The US dollar strengthened early last week, after US durable goods data jumped in July. Demand for these goods rose by 22.6% from the previous month and was the biggest rise on record. An increase in commercial aircraft demand was one of the biggest contributors, with GBP/USD falling to a low of 1.6538 as a result.

US GDP released later in the week also printed stronger than market forecasts, although news was largely priced in after the positive durable goods data. It provided a modicum of support to the USD although it didn’t last long, as GBP/USD climbed back towards 1.66 as the week came to a close.

By Alex Edwards at UKForex, an international money transfer service

EUR/USD was thumped lower throughout last week. Attention on Friday morning was centred on European inflation data but it didn’t really surprise with the CPI Flash Estimate y/y printing at 0.3% (as expected). The European unemployment rate was also released and caused little fuss, printing at 11.5%.

The pair fell to a low of 1.3126 late on Friday in reaction to the stronger than expected US data, as well as re-positioning ahead of the long weekend in the US. Meanwhile the Russia/Ukraine situation continues to weigh heavily on sentiment. There’s also growing and louder calls for the ECB to act this week when officials meet to decide on monetary policy.

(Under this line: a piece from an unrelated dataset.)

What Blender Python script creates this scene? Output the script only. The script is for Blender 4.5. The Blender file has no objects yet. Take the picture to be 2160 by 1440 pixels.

According to a report from Reuters, Benoît Cœuré – an ECB official – said over the weekend that the central bank was ready to adjust policy and provide additional liquidity to banks if needed. In addition, Draghi’s recent comments at Jackson Hole add weight to the argument that the bank will do something this Thursday.

Data wise, things are a little slow to get going this week with it being Labor Day in the US.  The market’s attention early in the week will be focused on UK PMI’s but this will soon turn to a raft of central bank announcements starting with the RBA rate announcement and statement on Tuesday.  BoE and ECB announcements are due later in the week with the Bank of England widely expected to leave policy unchanged. US non-farm payrolls is then due on Friday, and there are signs that labour market conditions are improving.

If this trend continues it will likely put more pressure on the Fed to take a more hawkish view on interest rates, and perhaps signal to the market when we might see the next hike.